Culinary arts are controversial: what is considered edible and especially tasty is something that is constantly changing and being brought into question. Even if we don’t stray far from mid-European context, recipes from the 1970s seem weird nowadays and food from the 1900 barely edible. Industrialization, global migration and climate change brought drastic changes to what we consider our regular diets. What we eat and why is in constant flux.

Cooking and eating are performative: they are and have always been about performing wealth, class, culture, lifestyle. Meals set a stage for companionship and loneliness, belonging, excess, body image, longing, loss and are an astute chronicle of the contemporary world.

At the same time food is traditional and highly ritualized: a perfect target for an artist wanting to break with conventions of taste and conduct.
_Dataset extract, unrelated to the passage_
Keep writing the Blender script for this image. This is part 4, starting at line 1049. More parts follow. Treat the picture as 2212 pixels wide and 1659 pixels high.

The conceptual recipes of the avant-garde were a critique of the habits of the bourgeoisie, of mindless consumption and ethical and cultural system based on economy of exploitation. They attempt to reproduce the dysfunctional, the disorderly and the meaningless, the absurdity of the world and our place in it.

"4 whales in a soft sponge" freely re-interprets the absurdist cookbooks of the avant-garde, setting them in dialogue with contemporary artistic positions. The exhibition is an attempt at a much-needed queering of the avant-garde, relishing its taste for the bizarre, but suggesting a more
inclusive perspective that responds to the narratives of global inequality. Noticing and exploring the interest of the Viennese art scene, it brings together six artists and artist duos that appropriate culinary methods into their respective practices ranging from sculpture to performance and digital arts.